Earlier today, during a mass audience with students of the Jesuit schools in Italy and Albania, the Pope proceeded to make more news than was expected for the encounter by ditching his prepared text in favor of answering impromptu questions posed by some of the 7,000 kids on-hand in the Nervi.
To be sure, the replies weren't exactly high policy discourses... on a summer Friday, though, it makes for fun watching – and in a modern papacy where symbolism is substance, a Pope's sudden upending of his handlers' arrangements to give off-the-cuff replies to unvetted questions is, whatever the context, still rather significant.
Given the volume of the exchanges, the nature of a pontiff who distinctively prefers to be actively heard than casually read – and, indeed, Francis' Ignatius-spurred exhortation today to break with the "conventional" – the following is video of the first part of the "conversation," with a primitive audio translation layered over.
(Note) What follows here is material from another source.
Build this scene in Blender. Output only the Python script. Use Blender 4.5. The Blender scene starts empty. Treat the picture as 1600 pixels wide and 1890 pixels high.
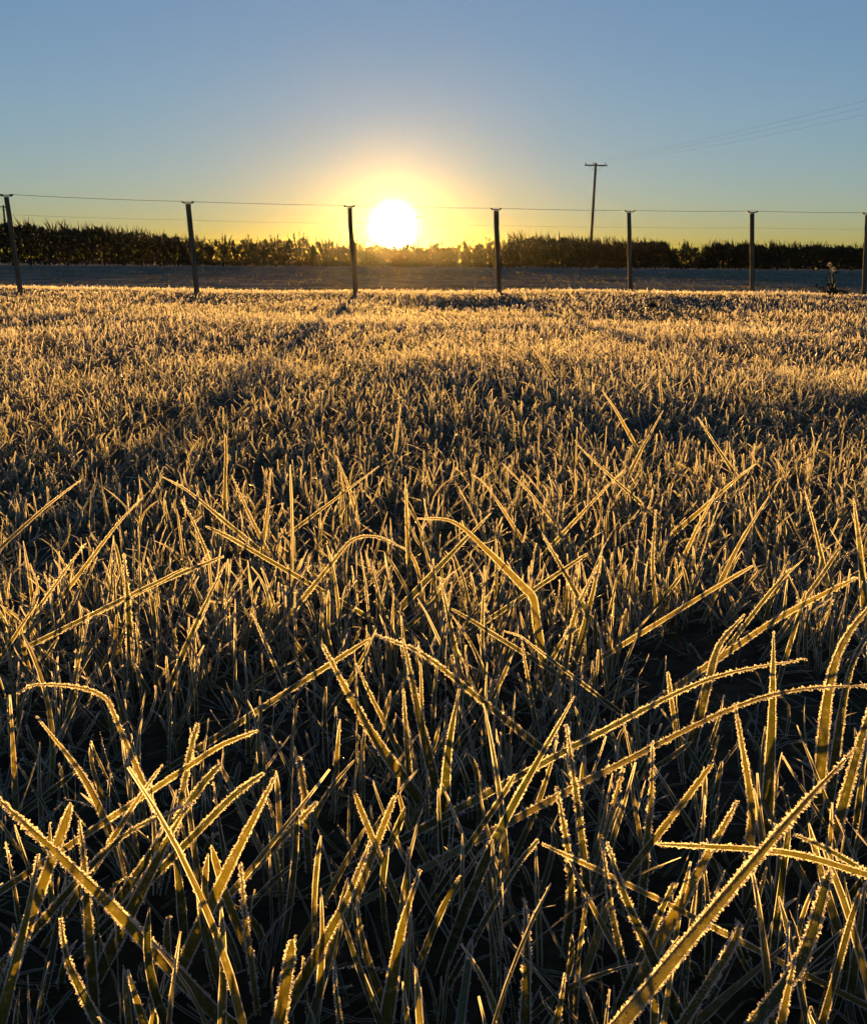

Even for the substance of the moment, kindly forgive the translator for the hiss on the low-tech mic... and for "breaking" at points:
...and, here, Part Two – touching on the first Jesuit Pope's boyhood discernment that led him to join the Society, and Francis' decision to shirk the Apostolic Palace and the papacy's perceived "riches" to ride the bus and take an apartment in the Domus Sancta Marthae, the Vatican guesthouse:
The rest will go up as it's duly plowed through and uploaded. That said, as it's rather daunting to fill in on the turf one's beloved countryman – another onetime Jesuit – occupied for a quarter-century on the global stage, the temptation's admittedly pretty strong to maintain tradition and do the rest in Foley voce.